The Mayor proposed cutting one full-time gardener position at the Conservatory as a cost cutting measure benefitting the Department of Parks & Recreation (DPR). Although DPR’s budget does have to accommodate reductions, I consider this particular cut to be premature.

DPR hired a consultant – EMD Consulting Group, LLC – to study and recommend options for increasing earned revenues and making the Conservatory more self sufficient. Implementing a $4 entry fee and cutting one of the 4.5 gardener positions are among their recommendations.

It strikes me as risky to cut the gardener just when the Conservatory will be gearing up for their East Wing & Greenhouse capital campaign and replacing their suggested $3 donation with a $4 entry fee. Even the consultant noted this cut risks displays suffering, attendance dropping, and that DPR might need to consider re-staffing the position. And I agree.

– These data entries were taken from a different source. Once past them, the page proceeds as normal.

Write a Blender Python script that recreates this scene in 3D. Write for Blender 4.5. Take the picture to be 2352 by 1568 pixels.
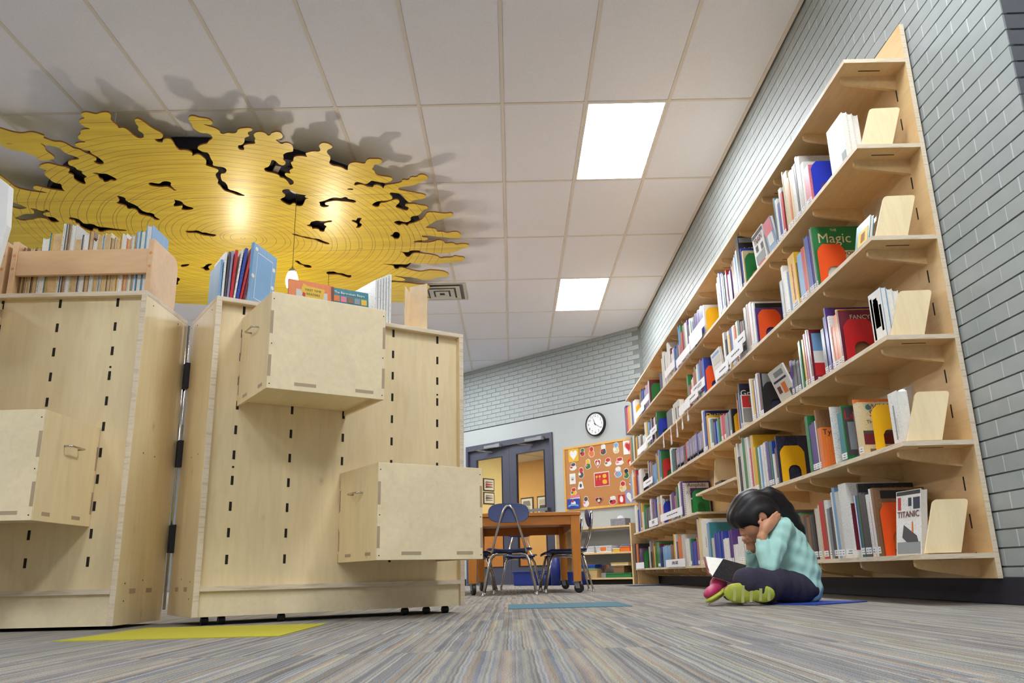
import bpy, math, random
import numpy as np
from mathutils import Matrix, Vector

S = bpy.context.scene
COL = S.collection
for o in list(bpy.data.objects):
    bpy.data.objects.remove(o, do_unlink=True)

# ------------------------------------------------------------------ camera
def make_camera():
    p, r, y = math.radians(15.958), math.radians(-1.376), math.radians(0.261)
    f = Vector((math.sin(y)*math.cos(p), math.cos(y)*math.cos(p), math.sin(p)))
    rt = Vector((math.cos(y), -math.sin(y), 0))
    up = rt.cross(f)
    c, s = math.cos(r), math.sin(r)
    rt, up = c*rt+s*up, -s*rt+c*up
    cd = bpy.data.cameras.new('camera')
    cam = bpy.data.objects.new('camera', cd)
    COL.objects.link(cam)
    m = Matrix((rt, up, -f)).transposed().to_4x4()
    m.translation = (0, 0, 0.150)
    cam.matrix_world = m
    cd.sensor_fit = 'HORIZONTAL'
    cd.sensor_width = 36.0
    cd.lens = 1872.7/2352*36.0
    cd.clip_start = 0.02
    S.camera = cam
make_camera()

# ------------------------------------------------------------------ world, exposure
w = bpy.data.worlds.new('world')
S.world = w
w.use_nodes = True
w.node_tree.nodes['Background'].inputs[0].default_value = (0.75, 0.78, 0.8, 1)
w.node_tree.nodes['Background'].inputs[1].default_value = 0.25
S.view_settings.view_transform = 'Standard'
S.view_settings.look = 'None'
S.view_settings.gamma = 1.0
S.view_settings.use_curve_mapping = False
S.view_settings.exposure = 0.63
TROFFER = 22.0      # emission of the ceiling light panels
PENDANT = 115.0      # emission of the pendant shades
HALL = 13.0         # emission of the unseen panels added to light the hall behind the doors

# ------------------------------------------------------------------ materials
MATS = {}
def lin(c):
    return tuple(((x/255)/12.92 if x/255 <= .04045 else ((x/255+.055)/1.055)**2.4) for x in c)
def nodes(name):
    m = bpy.data.materials.new(name)
    m.use_nodes = True
    nt = m.node_tree
    b = nt.nodes['Principled BSDF']
    MATS[name] = m
    return m, nt, b
def N(nt, typ, **kw):
    n = nt.nodes.new(typ)
    for k, v in kw.items():
        if k.startswith('i_'):
            n.inputs[int(k[2:])].default_value = v
        else:
            setattr(n, k, v)
    return n
def coords(nt, scale=(1, 1, 1), kind='Object', loc=(0, 0, 0)):
    tc = N(nt, 'ShaderNodeTexCoord')
    mp = N(nt, 'ShaderNodeMapping')
    mp.inputs['Scale'].default_value = scale
    mp.inputs['Location'].default_value = loc
    nt.links.new(tc.outputs[kind], mp.inputs[0])
    return mp.outputs[0]
def ramp(nt, src, stops, interp='LINEAR'):
    r = N(nt, 'ShaderNodeValToRGB')
    r.color_ramp.interpolation = interp
    el = r.color_ramp.elements
    while len(el) < len(stops):
        el.new(0.5)
    for e, (p, c) in zip(el, stops):
        e.position = p
        e.color = (*c, 1)
    nt.links.new(src, r.inputs[0])
    return r.outputs[0]
def mixc(nt, fac, a, b, mode='MIX'):
    m = N(nt, 'ShaderNodeMix', data_type='RGBA', blend_type=mode)
    for sock, v in ((m.inputs[0], fac), (m.inputs[6], a), (m.inputs[7], b)):
        if hasattr(v, 'type'):
            nt.links.new(v, sock)
        elif isinstance(v, (int, float)):
            sock.default_value = v
        else:
            sock.default_value = (*v, 1)
    return m.outputs[2]
def math_(nt, op, a, b=None, c=None):
    m = N(nt, 'ShaderNodeMath', operation=op)
    for i, v in enumerate((a, b, c)):
        if v is None:
            continue
        if hasattr(v, 'type'):
            nt.links.new(v, m.inputs[i])
        else:
            m.inputs[i].default_value = v
    return m.outputs[0]
def bump(nt, b, src, strength=.2, dist=.01):
    bp = N(nt, 'ShaderNodeBump')
    bp.inputs['Strength'].default_value = strength
    bp.inputs['Distance'].default_value = dist
    nt.links.new(src, bp.inputs['Height'])
    nt.links.new(bp.outputs[0], b.inputs['Normal'])
def plain(name, col, rough=.5, metal=0.0, var=.06, scale=12, bmp=0, bscale=200, bdist=.002, spec=.5, coat=0):
    m, nt, b = nodes(name)
    c = lin(col)
    no = N(nt, 'ShaderNodeTexNoise')
    no.inputs['Scale'].default_value = scale
    no.inputs['Detail'].default_value = 4
    nt.links.new(coords(nt), no.inputs[0])
    nt.links.new(ramp(nt, no.outputs[0], [(.3, tuple(x*(1-var) for x in c)), (.7, tuple(min(1, x*(1+var)) for x in c))]), b.inputs['Base Color'])
    b.inputs['Roughness'].default_value = rough
    b.inputs['Metallic'].default_value = metal
    b.inputs['Specular IOR Level'].default_value = spec
    b.inputs['Coat Weight'].default_value = coat
    if bmp:
        n2 = N(nt, 'ShaderNodeTexNoise')
        n2.inputs['Scale'].default_value = bscale
        n2.inputs['Detail'].default_value = 3
        nt.links.new(coords(nt), n2.inputs[0])
        bump(nt, b, n2.outputs[0], bmp, bdist)
    return m
def emit(name, col, strength):
    m, nt, b = nodes(name)
    b.inputs['Base Color'].default_value = (.8, .8, .8, 1)
    b.inputs['Emission Color'].default_value = (*lin(col), 1)
    b.inputs['Emission Strength'].default_value = strength
    return m
def wood(name, light, dark, scale=(3, 3, .45), rough=.42, knots=True, grain=16):
    """birch or oak veneer: grain drawn out along one axis of the piece, faint knots"""
    m, nt, b = nodes(name)
    l, d = lin(light), lin(dark)
    oi = N(nt, 'ShaderNodeObjectInfo')
    va = N(nt, 'ShaderNodeVectorMath', operation='ADD')
    nt.links.new(coords(nt, scale), va.inputs[0])
    sc = N(nt, 'ShaderNodeVectorMath', operation='SCALE')
    nt.links.new(oi.outputs['Location'], sc.inputs[0])
    sc.inputs['Scale'].default_value = 3.7
    nt.links.new(sc.outputs[0], va.inputs[1])
    no = N(nt, 'ShaderNodeTexNoise')
    no.inputs['Scale'].default_value = grain
    no.inputs['Detail'].default_value = 6
    no.inputs['Distortion'].default_value = .6
    nt.links.new(va.outputs[0], no.inputs[0])
    n2 = N(nt, 'ShaderNodeTexNoise')
    n2.inputs['Scale'].default_value = 2.2
    n2.inputs['Distortion'].default_value = 1.2
    nt.links.new(va.outputs[0], n2.inputs[0])
    c1 = ramp(nt, no.outputs[0], [(.32, d), (.6, l)])
    c2 = ramp(nt, n2.outputs[0], [(.35, tuple(x*.93 for x in l)), (.65, tuple(min(1, x*1.04) for x in l))])
    c = mixc(nt, .3, c2, c1)
    if knots:
        vo = N(nt, 'ShaderNodeTexVoronoi')
        vo.inputs['Scale'].default_value = 4.6
        nt.links.new(coords(nt, (1.6, 1.6, 1)), vo.inputs[0])
        k = ramp(nt, vo.outputs['Distance'], [(.0, (.8, .8, .8)), (.03, (.35, .35, .35)), (.12, (0, 0, 0))])
        c = mixc(nt, k, c, tuple(x*.55 for x in d))
    nt.links.new(c, b.inputs['Base Color'])
    b.inputs['Roughness'].default_value = rough
    bump(nt, b, no.outputs[0], .05, .001)
    return m
def ply_edge(name='ply_edge'):
    m, nt, b = nodes(name)
    no = N(nt, 'ShaderNodeTexNoise')
    no.inputs['Scale'].default_value = 25
    nt.links.new(coords(nt, (.3, .3, 3)), no.inputs[0])
    nt.links.new(ramp(nt, no.outputs[0], [(.35, lin((206, 186, 158))), (.5, lin((228, 212, 188))), (.65, lin((220, 200, 172)))]), b.inputs['Base Color'])
    b.inputs['Roughness'].default_value = .5
    return m
def carpet():
    m, nt, b = nodes('striped_carpet')
    tc = N(nt, 'ShaderNodeTexCoord')
    sp = N(nt, 'ShaderNodeSeparateXYZ')
    nt.links.new(tc.outputs['Object'], sp.inputs[0])
    x, y = sp.outputs[0], sp.outputs[1]
    cm = N(nt, 'ShaderNodeCombineXYZ')
    nt.links.new(math_(nt, 'FLOOR', math_(nt, 'DIVIDE', x, .6)), cm.inputs[0])
    nt.links.new(math_(nt, 'FLOOR', math_(nt, 'DIVIDE', y, .6)), cm.inputs[1])
    wn = N(nt, 'ShaderNodeTexWhiteNoise', noise_dimensions='2D')
    nt.links.new(cm.outputs[0], wn.inputs['Vector'])
    off = math_(nt, 'MULTIPLY', wn.outputs['Value'], 90)
    fz = N(nt, 'ShaderNodeTexNoise')
    fz.inputs['Scale'].default_value = 9
    fz.inputs['Detail'].default_value = 5
    nt.links.new(coords(nt), fz.inputs[0])
    xs = math_(nt, 'ADD', math_(nt, 'ADD', math_(nt, 'MULTIPLY', x, 250), math_(nt, 'MULTIPLY', fz.outputs[0], 2.2)), off)
    st = N(nt, 'ShaderNodeTexWhiteNoise', noise_dimensions='1D')
    nt.links.new(math_(nt, 'FLOOR', xs), st.inputs['W'])
    cols = [(112, 112, 116), (150, 150, 146), (176, 174, 166), (128, 130, 136), (196, 192, 182), (88, 94, 112), (160, 158, 152), (136, 132, 128),
            (178, 148, 112), (152, 154, 152), (112, 130, 162), (184, 180, 150), (110, 110, 114), (170, 166, 160), (92, 90, 94), (172, 144, 140)]
    stops = [(i/len(cols), lin(c)) for i, c in enumerate(cols)]
    c = ramp(nt, st.outputs[0], stops, 'CONSTANT')
    st2 = N(nt, 'ShaderNodeTexWhiteNoise', noise_dimensions='1D')
    nt.links.new(math_(nt, 'FLOOR', math_(nt, 'MULTIPLY', math_(nt, 'ADD', xs, 37.3), .31)), st2.inputs['W'])
    c = mixc(nt, .38, c, ramp(nt, st2.outputs[0], stops, 'CONSTANT'))
    br = N(nt, 'ShaderNodeTexNoise')
    br.inputs['Scale'].default_value = 24
    nt.links.new(coords(nt, (1, .12, 1)), br.inputs[0])
    c = mixc(nt, .36, c, ramp(nt, br.outputs[0], [(.3, lin((124, 118, 112))), (.7, lin((182, 174, 162)))]))
    sp2 = N(nt, 'ShaderNodeTexNoise')
    sp2.inputs['Scale'].default_value = 420
    nt.links.new(coords(nt), sp2.inputs[0])
    c = mixc(nt, .75, c, ramp(nt, sp2.outputs[0], [(.35, (.45, .44, .43)), (.65, (1.25, 1.23, 1.2))]), 'MULTIPLY')
    nt.links.new(c, b.inputs['Base Color'])
    b.inputs['Roughness'].default_value = .95
    b.inputs['Specular IOR Level'].default_value = .1
    bump(nt, b, sp2.outputs[0], .6, .004)
    return m
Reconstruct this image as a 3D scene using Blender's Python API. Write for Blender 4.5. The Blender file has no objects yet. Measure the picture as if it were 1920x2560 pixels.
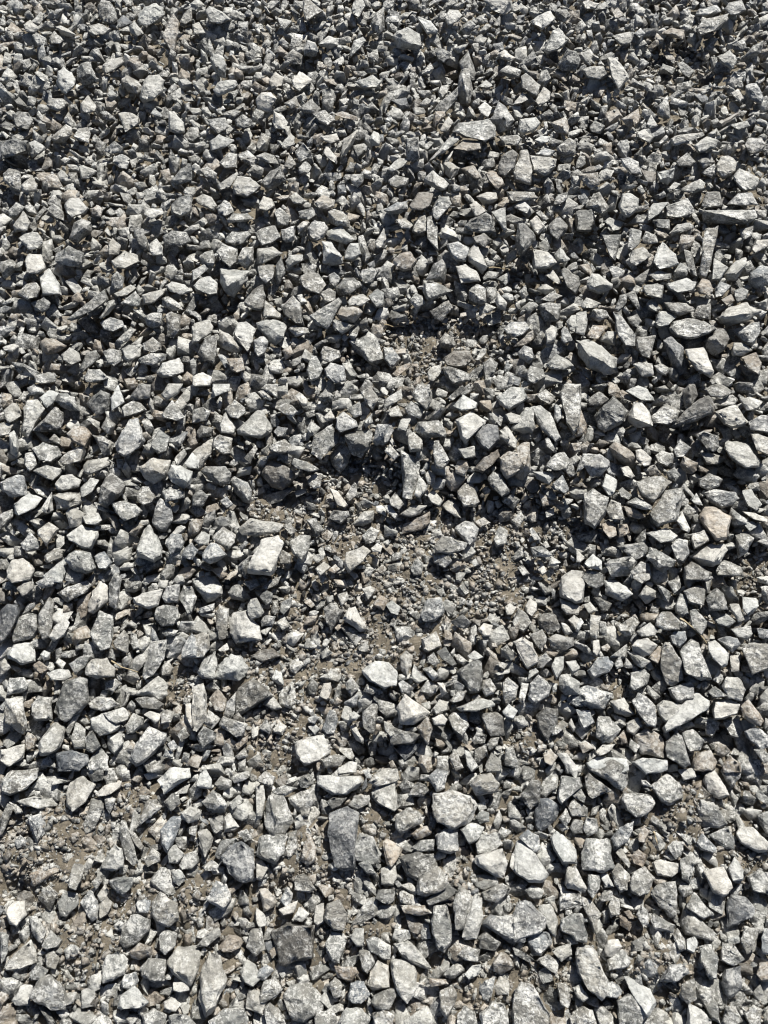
import bpy, bmesh, math, random
import numpy as np
from mathutils import Vector, noise

random.seed(7)
rng = np.random.default_rng(7)
scene = bpy.context.scene
COL = scene.collection

# ---------------------------------------------------------------- camera
CAM_H = 1.0
PITCH = math.radians(64)            # below the horizon
W, H = 1920.0, 2560.0
LENS = 26.0
F = H * LENS / 36.0
cam_d = bpy.data.cameras.new('camera')
cam = bpy.data.objects.new('camera', cam_d)
COL.objects.link(cam)
cam_d.sensor_fit = 'VERTICAL'
cam_d.sensor_height = 36.0
cam_d.lens = LENS
cam_d.clip_start = 0.02
cam_d.clip_end = 200
cam.location = (0, 0, CAM_H)
cam.rotation_euler = (math.pi / 2 - PITCH, 0, 0)
cam_d.dof.use_dof = True
cam_d.dof.focus_distance = 1.30
cam_d.dof.aperture_fstop = 20
scene.camera = cam
scene.cycles.filter_width = 1.1

# ---------------------------------------------------------------- light
SUN_EL, SUN_AZ = math.radians(47), math.radians(24)     # ahead of the camera, a little to its right
sun_dir = Vector((math.sin(SUN_AZ) * math.cos(SUN_EL), math.cos(SUN_AZ) * math.cos(SUN_EL), math.sin(SUN_EL)))
sd = bpy.data.lights.new('sun', 'SUN')
sd.energy = 5.0
sd.angle = math.radians(0.5)
sd.color = (1.0, 0.965, 0.89)
so = bpy.data.objects.new('sun', sd)
COL.objects.link(so)
so.rotation_euler = sun_dir.to_track_quat('Z', 'Y').to_euler()
so.location = sun_dir * 5

world = bpy.data.worlds.new('World')
scene.world = world
world.use_nodes = True
wn = world.node_tree
bg = wn.nodes['Background']
sky = wn.nodes.new('ShaderNodeTexSky')
sky.sky_type = 'NISHITA'
sky.sun_disc = False
sky.sun_elevation = SUN_EL
sky.sun_rotation = SUN_AZ
wn.links.new(sky.outputs[0], bg.inputs[0])
bg.inputs[1].default_value = 0.05
sky.air_density = 0.55
sky.dust_density = 1.0
sky.ozone_density = 0.6
vs = scene.view_settings
vs.view_transform = 'Standard'
vs.look = 'None'
vs.exposure = 0.88
vs.gamma = 1.0

# ---------------------------------------------------------------- pixel <-> ray
fwd = Vector((0, math.cos(PITCH), -math.sin(PITCH)))
upv = Vector((0, math.sin(PITCH), math.cos(PITCH)))
CAM = Vector((0, 0, CAM_H))

def ray(px, py):
    return (fwd * F + Vector((1, 0, 0)) * (px - W / 2) + upv * (H / 2 - py)).normalized()

def ground_pt(px, py, z=0.0):
    r = ray(px, py)
    return CAM + r * ((z - CAM_H) / r.z)

def to_px(x, y, z):
    dy, dz = y, z - CAM_H
    d = dy * math.cos(PITCH) - dz * math.sin(PITCH)
    u = dy * math.sin(PITCH) + dz * math.cos(PITCH)
    return W / 2 + F * x / d, H / 2 - F * u / d, d

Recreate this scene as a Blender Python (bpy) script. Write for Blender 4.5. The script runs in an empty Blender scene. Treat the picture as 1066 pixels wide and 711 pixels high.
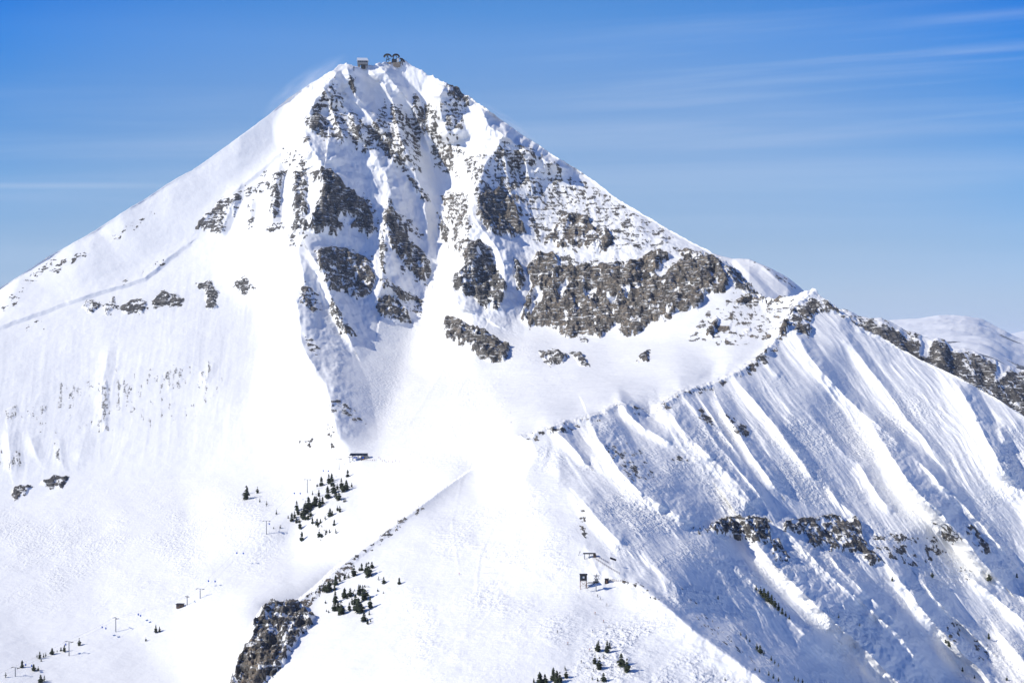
import bpy, math, random, time
import numpy as np
from mathutils import Vector
from mathutils.geometry import delaunay_2d_cdt
T0 = time.time()
random.seed(7)
F = 1480.0; CX = 533.0; CY = 355.5          # focal length and centre in photograph pixels

# ------------------------------------------------------------------ noise
_rs = np.random.RandomState(11)
_perm = np.concatenate([_rs.permutation(512)] * 3).astype(np.int32)
_g3 = _rs.normal(size=(512, 3)).astype(np.float32); _g3 /= np.linalg.norm(_g3, axis=1)[:, None]
def perlin(x, y, z):
    x = np.asarray(x, np.float32); y = np.asarray(y, np.float32); z = np.asarray(z, np.float32)
    xi = np.floor(x).astype(np.int32); yi = np.floor(y).astype(np.int32); zi = np.floor(z).astype(np.int32)
    xf = x - xi; yf = y - yi; zf = z - zi
    u = xf * xf * (3 - 2 * xf); v = yf * yf * (3 - 2 * yf); w = zf * zf * (3 - 2 * zf)
    out = 0
    for a in (0, 1):
        wa = u if a else 1 - u
        pa = _perm[(xi + a) & 511]
        for b in (0, 1):
            wb = v if b else 1 - v
            pb = _perm[pa + ((yi + b) & 511)]
            for c in (0, 1):
                h = _perm[pb + ((zi + c) & 511)]
                g = _g3[h]
                d = g[..., 0] * (xf - a) + g[..., 1] * (yf - b) + g[..., 2] * (zf - c)
                out = out + d * wa * wb * (w if c else 1 - w)
    return out * 1.6
def fbm(x, y, z, octs=4, gain=.5, seed=0):
    s = 0; a = 1.0; n = 0
    for o in range(octs):
        s = s + a * perlin(x * 2 ** o + 17.3 * seed + 5.1 * o, y * 2 ** o + 3.7 * seed, z * 2 ** o + 9.2 * seed)
        n += a; a *= gain
    return s / n
def ridged(x, y, z, octs=4, gain=.5, seed=0):
    s = 0; a = 1.0; n = 0
    for o in range(octs):
        s = s + a * (1 - 2.2 * np.abs(perlin(x * 2 ** o + 11.3 * seed + 2.1 * o, y * 2 ** o + 3.9 * seed, z * 2 ** o + 7.7 * seed)))
        n += a; a *= gain
    return s / n
def smooth(a, b, x):
    t = np.clip((x - a) / (b - a), 0, 1); return t * t * (3 - 2 * t)

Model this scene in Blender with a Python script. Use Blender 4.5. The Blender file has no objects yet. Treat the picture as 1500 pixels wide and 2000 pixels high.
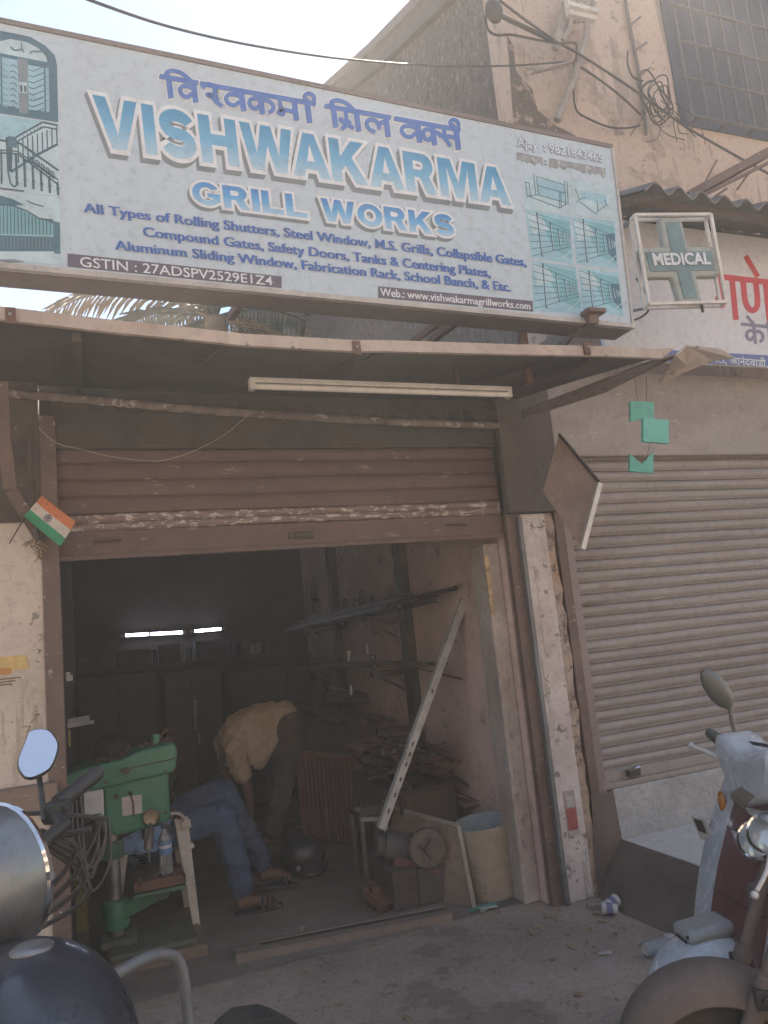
import bpy, bmesh, math, random
from mathutils import Vector, Matrix, Euler, Quaternion
random.seed(7)
S = bpy.context.scene
COL = S.collection
rad = math.radians

# ------------------------------------------------------------------ camera
F_PX = 1490.0
CAM = Vector((0.0, 0.0, 1.5))
_zen = Vector((-200 - 750, -8590 - 1000, F_PX)).normalized()
_xv = Vector((4530 - 750, 860 - 1000, F_PX)).normalized()
_xv = (_xv - _zen * _xv.dot(_zen)).normalized()
_yv = _zen.cross(_xv)
RW = Matrix((_xv, _yv, _zen))            # camera (x right, y down, z forward) -> world
right, down, fwd = RW.col[0].copy(), RW.col[1].copy(), RW.col[2].copy()
cam_d = bpy.data.cameras.new('camera')
cam = bpy.data.objects.new('camera', cam_d)
COL.objects.link(cam)
cam.matrix_world = Matrix((right, -down, -fwd)).transposed().to_4x4()
cam.location = CAM
cam_d.sensor_fit = 'VERTICAL'
cam_d.sensor_height = 36.0
cam_d.lens = 36.0 * F_PX / 2000.0
cam_d.clip_start, cam_d.clip_end = 0.05, 2000.0
S.camera = cam
S.render.resolution_x, S.render.resolution_y = 768, 1024

# ------------------------------------------------------------------ daylight
SUN_EL, SUN_AZ = rad(50), rad(34)         # azimuth from +Y (behind the shops) towards +X
world = bpy.data.worlds.new("World")
S.world = world
world.use_nodes = True
wn = world.node_tree
sky = wn.nodes.new('ShaderNodeTexSky')
sky.sky_type = 'NISHITA'
sky.sun_disc = False
sky.sun_elevation, sky.sun_rotation = SUN_EL, SUN_AZ
sky.air_density, sky.dust_density, sky.ozone_density = 1.2, .25, 2.0
wn.links.new(sky.outputs[0], wn.nodes['Background'].inputs[0])
wn.nodes['Background'].inputs[1].default_value = 0.056
sun_d = bpy.data.lights.new('sun', 'SUN')
sun_d.energy, sun_d.angle, sun_d.color = 5.0, rad(0.5), (1.0, 0.92, 0.80)
sun = bpy.data.objects.new('sun', sun_d)
COL.objects.link(sun)
sdir = Vector((math.cos(SUN_EL) * math.sin(SUN_AZ), math.cos(SUN_EL) * math.cos(SUN_AZ), math.sin(SUN_EL)))
sun.rotation_euler = sdir.to_track_quat('Z', 'Y').to_euler()
sun.location = sdir * 30
S.view_settings.view_transform = 'Standard'
S.view_settings.look = 'None'
S.view_settings.gamma = 1.0
S.view_settings.exposure = 2.0

# ------------------------------------------------------------------ helpers
def at(px, py, y=None, z=None, x=None):
    """point of the street scene measured on a real plane (facade depth, ground, side wall)"""
    d = RW @ Vector((px - 750.0, py - 1000.0, F_PX))
    if y is not None: t = (y - CAM.y) / d.y
    elif z is not None: t = (z - CAM.z) / d.z
    else: t = (x - CAM.x) / d.x
    return CAM + d * t

ORG = {}
XF = None          # extra transform for turned steering
def org(o):
    return ORG.get(o.name, Vector((0, 0, 0))) if o else Vector((0, 0, 0))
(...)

Drawing new visitors with exemplary displays would seem more challenging without their current gardening staff. If the Conservatory’s now-splendid displays were to suffer from fewer hands tending them, which could result in resentment over their new required entry fee, visits will surely drop.

Unfortunately, I was not able to convince my colleagues to retain funding for this position. I was able to preserve the position, though unfunded, until we can assess next year whether display quality has been compromised and whether new revenues generated by the Conservatory can restore the gardener in late 2013.

The Arts Liaison

The other staffing issue I was finally able to garner support for is the arts & cultural development liaison position in the Office of Arts & Cultural Affairs (OACA). Back in 2009 a group I and Councilmember Clark assembled, called the Cultural Overlay District Advisory Committee (CODAC), recommended establishing this position. Council resolution 31155 accepts all of CODAC’s recommendations.

The purpose of the position is to advise City departments, community organizations, other government & cultural agencies, and developers on matters of the arts in general and on developing space for cultural organizations and creative workers in particular. The development of cultural and arts space supports a non-profit arts & culture industry in Seattle that generated in 2010 over $447,000,000 in economic activity and over $38,000,000 in local and state government revenues.

Nevertheless, the past few years of declining revenues and budget cuts have provided little motivation for my colleagues to act on this CODAC recommendation. This year’s budget was the first since 2009 offering enough revenue to add new positions. Although this is only a half-time position for 2013 and 2014, establishing it allows OACA’s director to expand it if demand for services proves great enough. By the way, OACA’s director once served as co-chair for CODAC.